В 1773—1776 годах мастер по заказу Екатерины исполняет знаменитую серию „смольнянок“ — больших портретов первых учениц Смольного института, где воспитывались дочери русских дворян в духе века Просвещения. Здесь во всем блеске развернулся живописный талант Левицкого, его умение слить воедино эффектную декоративность, выразившуюся в грациозности силуэтов и утонченности цветовых созвучий, и светлый, весенний лиризм с надеждой на счастье вступающих в жизнь юных девушек. „Смольнянки“, наверное, самое поэтичное создание художника, который находился на так много обещающем подъеме карьеры, творческих сил. Вряд ли в каких-нибудь других картинах XVIII век предстает перед нами в таком прелестном обличье. Индивидуальность смольнянок, портрет как таковой, здесь вплетается в увлекательную игру аллегорий костюмированного перевоплощения, театрального представления, танца и музыки.
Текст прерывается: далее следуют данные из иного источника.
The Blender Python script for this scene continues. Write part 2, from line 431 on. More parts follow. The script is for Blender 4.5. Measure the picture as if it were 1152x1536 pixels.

1770-е годы у Левицкого, как и у Рокотова, самое плодотворное время, когда рядом с блестящими парадными композициями рождались наиболее полнокровные и задушевные „домашние“ портреты („Львов“, „Старик священник“, „Дидро“, „Дьякова“). В них художник „зорок, но тактичен, умен, но сдержан, насмешлив, но не вызывающ, он говорит „истину с улыбкой“[47]. К этому стоит прибавить, что художник, обладающий широкой и жизнерадостной натурой, был особенно доброжелателен в портретах симпатичных ему людей, он умел видеть в действительности, в самой модели достоинства ума и сердца, восхваляемые просветителями. К этим годам относится дружеское сближение Левицкого с кружком просвещенных дворян, группировавшихся вокруг Н. А. Львова — поэта и зодчего, музыканта и ученого, „страстного почитателя гражданина женевского“[48]. Здесь исповедовалась вера в ценность личных благородных качеств человека, каковые только и могут возвысить его над сословными предрассудками, невежеством и несправедливостью. Такой верой проникнуты интимные портреты Левицкого. Особенно свободна в это время живописная техника мастера, ее тоже можно назвать „жизнерадостной“. Глядя на „Дьякову“, трудно поверить, что совсем незадолго до ее создания русские портретисты ходили в учениках у иностранцев. То сочно, выпуклыми штрихами, то легкими бережными касаниями, позволяющими просвечивать зернистой фактуре холста, кладет кисть радостные краски. Ни сочетание мягкой живописности с пластичной передачей объемов, ни развороты головы и торса в сложных ракурсах ни в малой степени не затрудняют художника — ясность его мысли и уверенность руки заставляют воспринимать каждый мазок как единственно возможный и безоговорочно верить в справедливость характеристики и сходство с моделью.